In these febrile times, accurate and objective reporting is more important than ever.

By James Evelegh

The finger of blame
Photograph: James Giddins on Unsplash

We are witnessing a breakdown in trust and political processes, the like of which we haven’t seen since the Civil War almost 400 years ago.

These are tumultuous times and the mood is febrile.

If things go disastrously wrong, unscrupulous politicians will look for scapegoats. These high stakes blame games can have devastating consequences.

A hundred years ago, vainglorious German generals, eager to avoid responsibility for defeat in WW1, promulgated the notion that the army had not been defeated on the battlefield but had been “stabbed in the back” by treacherous civilians back in Berlin. It was nonsense, but it gained traction. It was a poisonous myth that the Nazis then exploited to the full.

Depending on how events pan out in Brussels and Westminster this week, there will be politicians here similarly looking for someone else to blame for the dire predicament we find ourselves in.

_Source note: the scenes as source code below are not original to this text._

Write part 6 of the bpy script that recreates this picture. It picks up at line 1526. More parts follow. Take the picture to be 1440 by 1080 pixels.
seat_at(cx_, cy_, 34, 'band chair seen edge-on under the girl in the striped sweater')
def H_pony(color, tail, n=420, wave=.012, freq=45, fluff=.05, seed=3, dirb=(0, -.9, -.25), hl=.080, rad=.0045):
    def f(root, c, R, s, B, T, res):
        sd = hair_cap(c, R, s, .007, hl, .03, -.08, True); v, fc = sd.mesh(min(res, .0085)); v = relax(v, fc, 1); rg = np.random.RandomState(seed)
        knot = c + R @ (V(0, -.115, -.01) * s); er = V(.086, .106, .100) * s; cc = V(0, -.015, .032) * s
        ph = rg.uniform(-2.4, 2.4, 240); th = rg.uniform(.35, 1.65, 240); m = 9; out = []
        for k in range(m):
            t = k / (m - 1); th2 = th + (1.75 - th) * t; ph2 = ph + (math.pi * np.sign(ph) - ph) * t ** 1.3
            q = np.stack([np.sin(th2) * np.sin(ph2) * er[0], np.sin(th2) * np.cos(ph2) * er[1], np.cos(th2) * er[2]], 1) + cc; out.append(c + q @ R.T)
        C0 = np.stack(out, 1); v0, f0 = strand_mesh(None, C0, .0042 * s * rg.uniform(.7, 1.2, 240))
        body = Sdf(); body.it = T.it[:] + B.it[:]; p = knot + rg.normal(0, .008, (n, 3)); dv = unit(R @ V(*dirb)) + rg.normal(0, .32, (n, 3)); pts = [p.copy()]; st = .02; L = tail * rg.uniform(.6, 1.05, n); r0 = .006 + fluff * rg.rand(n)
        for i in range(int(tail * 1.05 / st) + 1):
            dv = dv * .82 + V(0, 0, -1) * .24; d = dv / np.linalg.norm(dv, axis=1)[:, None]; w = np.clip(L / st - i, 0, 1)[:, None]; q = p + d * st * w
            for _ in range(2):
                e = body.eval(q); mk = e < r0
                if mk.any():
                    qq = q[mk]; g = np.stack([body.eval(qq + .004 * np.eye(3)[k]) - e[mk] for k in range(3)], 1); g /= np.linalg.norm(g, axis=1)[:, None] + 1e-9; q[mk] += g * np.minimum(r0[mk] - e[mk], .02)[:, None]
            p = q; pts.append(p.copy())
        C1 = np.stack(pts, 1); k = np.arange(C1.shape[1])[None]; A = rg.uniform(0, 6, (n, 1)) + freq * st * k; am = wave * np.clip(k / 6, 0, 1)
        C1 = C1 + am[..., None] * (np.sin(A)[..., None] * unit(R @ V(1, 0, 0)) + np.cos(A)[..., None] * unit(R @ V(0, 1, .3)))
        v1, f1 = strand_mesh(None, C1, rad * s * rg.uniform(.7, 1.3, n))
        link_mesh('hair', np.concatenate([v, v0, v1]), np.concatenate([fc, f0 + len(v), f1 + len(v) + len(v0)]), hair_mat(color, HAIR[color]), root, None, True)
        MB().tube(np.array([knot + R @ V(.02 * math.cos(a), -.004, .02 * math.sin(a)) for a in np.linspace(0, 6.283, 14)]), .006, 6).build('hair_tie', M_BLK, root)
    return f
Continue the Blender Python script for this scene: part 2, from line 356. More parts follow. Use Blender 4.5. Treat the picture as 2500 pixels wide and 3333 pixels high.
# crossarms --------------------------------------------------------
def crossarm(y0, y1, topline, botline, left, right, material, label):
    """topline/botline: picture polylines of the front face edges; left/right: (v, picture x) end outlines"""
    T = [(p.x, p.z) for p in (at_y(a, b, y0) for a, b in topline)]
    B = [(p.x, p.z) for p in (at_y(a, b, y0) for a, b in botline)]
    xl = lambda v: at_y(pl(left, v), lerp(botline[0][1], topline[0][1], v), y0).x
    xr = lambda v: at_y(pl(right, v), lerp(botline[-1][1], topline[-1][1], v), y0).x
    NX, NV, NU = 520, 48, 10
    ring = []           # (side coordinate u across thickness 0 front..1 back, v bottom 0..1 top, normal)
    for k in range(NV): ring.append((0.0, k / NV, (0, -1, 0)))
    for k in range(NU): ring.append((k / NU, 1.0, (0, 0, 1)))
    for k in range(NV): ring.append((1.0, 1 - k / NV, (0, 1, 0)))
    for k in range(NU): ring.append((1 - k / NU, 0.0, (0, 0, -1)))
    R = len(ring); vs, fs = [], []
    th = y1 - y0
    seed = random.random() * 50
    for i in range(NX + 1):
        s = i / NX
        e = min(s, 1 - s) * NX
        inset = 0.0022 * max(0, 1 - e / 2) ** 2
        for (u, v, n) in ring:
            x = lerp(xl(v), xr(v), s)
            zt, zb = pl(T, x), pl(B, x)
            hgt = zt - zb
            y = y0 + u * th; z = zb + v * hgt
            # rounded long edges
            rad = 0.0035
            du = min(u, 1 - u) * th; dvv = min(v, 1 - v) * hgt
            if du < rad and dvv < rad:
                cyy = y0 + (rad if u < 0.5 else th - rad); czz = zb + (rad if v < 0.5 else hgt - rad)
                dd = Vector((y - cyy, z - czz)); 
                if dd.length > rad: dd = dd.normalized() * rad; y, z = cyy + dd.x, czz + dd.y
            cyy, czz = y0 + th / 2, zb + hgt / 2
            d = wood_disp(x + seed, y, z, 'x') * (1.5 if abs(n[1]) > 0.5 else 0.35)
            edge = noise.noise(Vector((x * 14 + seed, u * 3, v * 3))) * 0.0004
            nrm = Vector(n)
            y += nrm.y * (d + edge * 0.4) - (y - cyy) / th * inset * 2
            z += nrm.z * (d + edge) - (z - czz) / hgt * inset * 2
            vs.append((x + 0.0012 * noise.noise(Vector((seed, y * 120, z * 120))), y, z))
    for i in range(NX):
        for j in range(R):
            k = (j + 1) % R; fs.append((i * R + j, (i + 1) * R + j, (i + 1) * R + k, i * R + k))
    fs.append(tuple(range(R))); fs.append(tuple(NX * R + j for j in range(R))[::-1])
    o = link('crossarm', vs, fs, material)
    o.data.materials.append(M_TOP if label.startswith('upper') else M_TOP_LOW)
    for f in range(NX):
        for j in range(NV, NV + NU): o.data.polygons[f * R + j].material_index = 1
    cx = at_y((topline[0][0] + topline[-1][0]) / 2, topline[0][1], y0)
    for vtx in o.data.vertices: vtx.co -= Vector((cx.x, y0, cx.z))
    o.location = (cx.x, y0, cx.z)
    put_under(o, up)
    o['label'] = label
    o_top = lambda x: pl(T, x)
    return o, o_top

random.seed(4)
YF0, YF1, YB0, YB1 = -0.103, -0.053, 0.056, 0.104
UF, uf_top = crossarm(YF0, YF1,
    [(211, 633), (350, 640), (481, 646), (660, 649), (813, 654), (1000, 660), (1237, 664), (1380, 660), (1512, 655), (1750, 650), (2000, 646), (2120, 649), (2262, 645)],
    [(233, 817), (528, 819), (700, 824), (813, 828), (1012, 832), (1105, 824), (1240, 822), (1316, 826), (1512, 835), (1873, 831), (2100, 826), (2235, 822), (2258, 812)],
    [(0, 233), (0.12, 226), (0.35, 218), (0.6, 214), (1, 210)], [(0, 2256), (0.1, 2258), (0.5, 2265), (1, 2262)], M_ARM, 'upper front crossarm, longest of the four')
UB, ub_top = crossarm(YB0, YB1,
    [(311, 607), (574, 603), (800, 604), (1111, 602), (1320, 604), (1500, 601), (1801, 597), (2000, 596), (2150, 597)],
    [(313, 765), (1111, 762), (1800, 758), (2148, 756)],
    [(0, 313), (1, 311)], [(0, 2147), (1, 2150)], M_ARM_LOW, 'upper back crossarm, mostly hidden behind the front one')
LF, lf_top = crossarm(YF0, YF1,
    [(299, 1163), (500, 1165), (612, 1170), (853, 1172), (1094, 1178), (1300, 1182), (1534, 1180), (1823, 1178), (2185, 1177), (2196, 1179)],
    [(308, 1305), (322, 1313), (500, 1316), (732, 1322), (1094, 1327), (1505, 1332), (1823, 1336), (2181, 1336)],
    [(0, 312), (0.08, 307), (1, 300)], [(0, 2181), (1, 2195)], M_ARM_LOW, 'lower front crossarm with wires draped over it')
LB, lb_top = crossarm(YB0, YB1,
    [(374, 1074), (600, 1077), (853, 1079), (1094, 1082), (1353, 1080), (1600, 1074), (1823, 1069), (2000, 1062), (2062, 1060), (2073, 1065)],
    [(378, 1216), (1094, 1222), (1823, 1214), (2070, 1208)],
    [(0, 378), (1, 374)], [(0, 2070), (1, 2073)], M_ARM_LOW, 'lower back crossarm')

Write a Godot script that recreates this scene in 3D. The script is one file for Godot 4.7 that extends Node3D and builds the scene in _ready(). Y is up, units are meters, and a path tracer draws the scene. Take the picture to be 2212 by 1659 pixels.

The press must not be their megaphone.

Editors have a weighty responsibility to set the right tone with their headlines over the next few days. For better or worse, they will help shape the public mood. Bandying around words like ‘treason’, ‘betrayal’, ‘sabotage’ and ‘enemy’ could prove incendiary.

The UK finds itself in a fiendishly difficult situation. The nation voted narrowly to leave the EU but without giving our elected representatives any guidance on how to do it. We are in a mess and calm heads are needed.

The press still shapes the national debate. In this time of national crisis, it must report on events even-handedly and objectively.

It should eschew simplistic narratives and scapegoating, report intelligently and accurately, and stress the need for due process and the rule of law. This is no time for rabble-rousing, circulation-chasing headlines.